C’est te dire combien je regrette que tu n’aies pu faire passer mon papier dans les NC. Dire que j’avais l’illusion d’avoir fait un papier bien sage, pas polémique du tout, et pour tout dire, « littéraire ». Décidément, Robert Aron a raison de m’écrire que l’adaptation n’est [pas] mon fort. Mea culpa…

Si vraiment tu es persuadé [de] ne pouvoir imposer cet article renvoie-le-moi ; je tâcherai d’en pondre un autre. Que penserais-tu d’une étude documentaire, objective, et tout et tout, sur le Japon ?

Petite observation, en passant : malgré mon incapacité d’adaptation [p. 2] bien connue, j’eusse peut-être tenté un gros effort pour imiter le « ton » NC, mais… je manque de modèle. Je ne sais vraiment pas comment tu t’es arrangé, mais je suis à peu près le seul Français non décoré et connaissant la géographie à ne pas recevoir les Nouveaux Cahiers ! C’est une pure honte. Et dire que tu es secrétaire général de cette feuille de chou…

À propos de Français : c’est Jean Jardin qui s’occupe (?) de ma naturalisation, c’est dire que j’ignore absolument où en sont les choses.

Je réponds rapidement à tes questions :

— Collaboration : Temps présent et Vendémiaire. Quelques fois les Dossiers d’action populaire et La Vie intellectuelle. Les Archives de philosophie aussi, mais « gratis pro Deo ».

— Travail agricole : notre installation est à peine achevée, de sorte que nous ne faisons que commencer nos travaux de défrichement. Les débuts sont difficiles, car le terrain n’avait pas été travaillé… Il faudra un minimum de quatre à cinq ans pour arriver à des résultats vraiment intéressants ; si Dieu nous donne vie et santé, nous espérons triompher de tous les obstacles.

— Enfants : ils vont très bien et mènent une vie saine à souhait ; que désirer de plus pour eux ?

— Confort moral : j’ai horreur de cette expression. Disons, si tu veux, que nous sommes heureux. Deux seuls nuages à l’horizon : manque d’argent (dettes ! dettes ! ! dettes ! ! !) et mes parents. Deux questions qui n’en font pratiquement qu’une.

Nous sommes heureux, oui, mais comme peuvent l’être des humains : c’est-à-dire que je souffre de voir que l’ON piétine, que je ne peux pas faire tout ce que je voudrais pouvoir faire, etc. Cela va de soi.

Il va de soi, également, que vous êtes invités à venir passer le temps qu’il vous plaira ici, à une condition : vous astreindre aux disciplines de la terre : bêcher, remuer le fumier, etc.
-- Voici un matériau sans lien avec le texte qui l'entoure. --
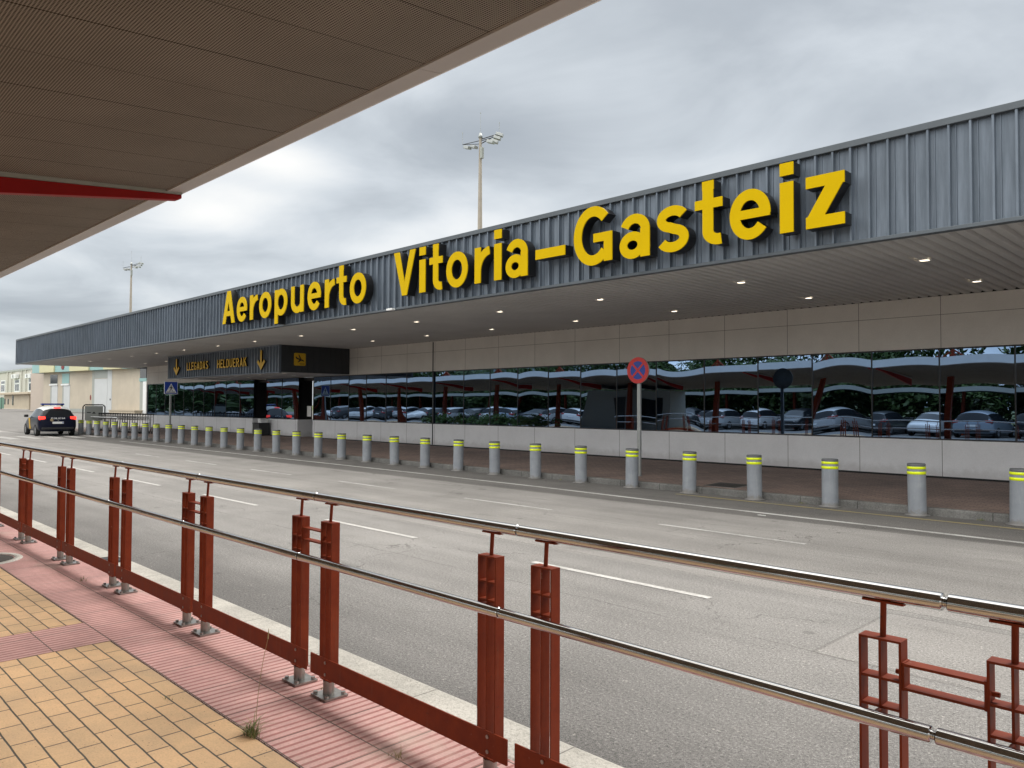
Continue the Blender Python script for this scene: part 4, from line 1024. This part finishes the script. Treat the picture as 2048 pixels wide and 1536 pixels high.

Le travail ne manque pas et nous avons besoin de main-d’œuvre.

Il est temps de conclure. Si tu peux me trouver des collaborations, toi qui es maintenant un homme arrivé, fais-le et surtout fais-le vite, car les premiers mois seront les plus durs.

Ne nous oublie pas, je t’en prie : écris-nous aussi régulièrement que possible, je m’engage à conserver tes lettres pour les œuvres complètes.

Suzanne va beaucoup mieux ; elle se joint à moi pour vous adresser à tous deux notre bon et féal souvenir.